Muhumusa and Kaigirwa were feared leaders of the East African Nyabingi priestesses group that was influential in Rwanda and Uganda from 1850 to 1950. In 1911 Muhumusa proclaimed “she would drive out the Europeans” and “that the bullets of the Wazungu/colonizers would turn to water against her.”
She organized armed resistance against German colonialists and was eventually detained by the British in Kampala, Uganda, from 1913 to her death in 1945. She became the first in a line of rebel priestesses fighting colonial domination in the name of Nyabingi, and even after being imprisoned she inspired a vast popular following.
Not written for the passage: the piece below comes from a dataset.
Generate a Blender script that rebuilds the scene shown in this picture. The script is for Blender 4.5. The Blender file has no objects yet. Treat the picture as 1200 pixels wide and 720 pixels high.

In August 1917, the “Nyabinga” Kaigirwa followed in Muhumusa’s footsteps, and engineered the Nyakishenyi revolt, with unanimous public support. British officials placed a high price on her head, but no one would claim it. After the British attacked the Congo camp of Kaigirwa in January 1919, killing most of the men, Kaigirwa and the main body of fighters managed to evade the army and escaped. Kaigirwa attempted another uprising, then went into the hills, where she was never captured.
Although the Nyabingi movement was quelled by the 1930s in East Africa, it inspired the Rastafarians in Jamaica, who were attuned to the region because of their allegiance to the king of Ethiopia. They adopted Queen Nyabingi as a spirit of liberation whose power would overcome the oppressors.The Order of Nyabingi became an important cultural touchstone. Drumming and chanting Nyabingi took on the meaning of overcoming oppression and destroying those who committed injustice.